Florida at South Carolina
Florida is the defending national champion, has won two of the past three championships, and is pretty much the consensus pick as the best team in the country. So they must have really been wearing some teams out, right? Not really. They’ve won every game, and that’s commendable, but their only blowouts this year have come against Charleston Southern, Troy, Kentucky, Georgia and Vandy, five really bad teams. South Carolina’s losses have all been giveaways with unbelievable mistakes and costly turnovers. South Carolina has a stout defense and should be able to slow Florida down. This one stays low, too: Take the UNDER 42.5.
Idaho at Boise St.
Boise was our only TWINNER loss last week after giving away a sure cover with a late pick 6 that totally changed the whole game. But that was Boise on the road. This week, the Broncos return to the abominable home blue turf that makes every game an eyesore to watch. They’re matched against in-state rival Idaho, and this one should be a blowout: Take Boise St. -31.
SUNDAY
Anytime I see the betting public in general thinking that a Las Vegas line is out of whack, it pricks my gambling ears up a little bit.
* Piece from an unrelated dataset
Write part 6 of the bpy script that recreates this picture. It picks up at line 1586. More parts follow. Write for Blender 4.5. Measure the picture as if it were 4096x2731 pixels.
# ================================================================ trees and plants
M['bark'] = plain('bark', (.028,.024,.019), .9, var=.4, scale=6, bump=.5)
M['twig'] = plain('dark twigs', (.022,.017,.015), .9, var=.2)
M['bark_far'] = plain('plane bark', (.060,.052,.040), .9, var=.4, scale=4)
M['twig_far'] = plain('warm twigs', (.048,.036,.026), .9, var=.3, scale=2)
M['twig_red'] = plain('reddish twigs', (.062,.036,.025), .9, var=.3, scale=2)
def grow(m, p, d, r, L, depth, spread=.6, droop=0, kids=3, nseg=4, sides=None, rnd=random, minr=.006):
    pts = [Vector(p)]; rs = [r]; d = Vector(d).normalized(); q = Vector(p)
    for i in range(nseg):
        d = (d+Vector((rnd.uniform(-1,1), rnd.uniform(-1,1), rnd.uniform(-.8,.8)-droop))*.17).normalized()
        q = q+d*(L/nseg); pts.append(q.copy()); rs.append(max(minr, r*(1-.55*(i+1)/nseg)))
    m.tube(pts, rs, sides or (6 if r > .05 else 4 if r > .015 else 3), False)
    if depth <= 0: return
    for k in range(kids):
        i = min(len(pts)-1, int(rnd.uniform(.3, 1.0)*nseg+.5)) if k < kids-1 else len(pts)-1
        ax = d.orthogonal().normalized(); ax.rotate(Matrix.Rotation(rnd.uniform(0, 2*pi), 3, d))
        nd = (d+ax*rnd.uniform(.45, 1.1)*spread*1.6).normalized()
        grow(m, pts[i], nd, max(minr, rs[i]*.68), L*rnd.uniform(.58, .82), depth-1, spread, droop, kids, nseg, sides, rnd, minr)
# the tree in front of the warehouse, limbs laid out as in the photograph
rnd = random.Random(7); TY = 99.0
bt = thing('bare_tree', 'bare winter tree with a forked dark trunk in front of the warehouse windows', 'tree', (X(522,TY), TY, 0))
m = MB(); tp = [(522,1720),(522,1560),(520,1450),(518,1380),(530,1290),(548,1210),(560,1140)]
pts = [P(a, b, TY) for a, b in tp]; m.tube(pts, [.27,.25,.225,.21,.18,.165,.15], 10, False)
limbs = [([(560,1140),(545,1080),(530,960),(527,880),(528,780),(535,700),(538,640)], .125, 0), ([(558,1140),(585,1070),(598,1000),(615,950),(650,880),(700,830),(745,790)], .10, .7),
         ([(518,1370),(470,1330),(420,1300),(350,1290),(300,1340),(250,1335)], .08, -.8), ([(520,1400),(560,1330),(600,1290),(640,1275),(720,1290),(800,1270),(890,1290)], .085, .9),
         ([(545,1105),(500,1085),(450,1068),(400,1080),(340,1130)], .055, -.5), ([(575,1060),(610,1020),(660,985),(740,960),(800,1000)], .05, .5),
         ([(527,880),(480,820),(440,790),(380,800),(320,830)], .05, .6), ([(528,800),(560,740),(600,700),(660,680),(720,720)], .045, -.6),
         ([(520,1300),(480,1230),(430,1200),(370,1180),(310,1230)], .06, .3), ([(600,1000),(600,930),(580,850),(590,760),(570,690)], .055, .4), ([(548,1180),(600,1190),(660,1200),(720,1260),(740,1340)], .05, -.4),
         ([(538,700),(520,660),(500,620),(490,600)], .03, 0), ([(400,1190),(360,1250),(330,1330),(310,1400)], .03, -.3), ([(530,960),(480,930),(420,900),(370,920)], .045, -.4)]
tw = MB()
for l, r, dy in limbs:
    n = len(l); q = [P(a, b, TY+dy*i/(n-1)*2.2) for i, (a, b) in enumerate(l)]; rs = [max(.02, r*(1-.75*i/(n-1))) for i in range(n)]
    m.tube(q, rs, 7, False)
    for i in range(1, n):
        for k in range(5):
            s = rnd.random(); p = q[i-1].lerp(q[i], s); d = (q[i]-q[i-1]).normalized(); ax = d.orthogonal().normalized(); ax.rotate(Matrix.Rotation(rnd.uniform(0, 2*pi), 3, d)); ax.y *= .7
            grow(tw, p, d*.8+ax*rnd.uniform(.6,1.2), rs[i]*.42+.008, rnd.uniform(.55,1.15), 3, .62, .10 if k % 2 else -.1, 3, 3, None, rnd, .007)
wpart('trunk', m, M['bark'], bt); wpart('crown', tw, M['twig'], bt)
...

The betting public in general is full of idiots, sometimes including myself, and Las Vegas odds makers generally know what they’re doing.
So far this year, we’ve played a lot of favorites in the NFL, and despite the early season trend of favorites covering the line, we’ve pretty much had our asses handed to us by The Man. So this weekend, while I’m kicking back on the boat in front of the big screen, I’m going to have all my Washington’s riding on the opposite side of the games that everyone else is laying heavy on.
So, I’ll spare you the commentary this week and give you NOTHING BUT WINNERS, BABY:
- Jets & Jaguars UNDER 40.5.
- Redskins +4.5 vs the Broncos
- St. Louis +13.5 at the Rams
- Green Bay +3 vs. the Cowboys AND Under 47.5
- Cleveland +10.5 vs Baltimore
Mmmm… Smell those dogs cooking up nicely? It’s going to be a Game Day Bookie Barbeque when all these winners start rolling in on Sunday, and I’m going to be right there on the boat in front of the big screen (that I paid for) watching The Man crumble in the wake of my awesomeness.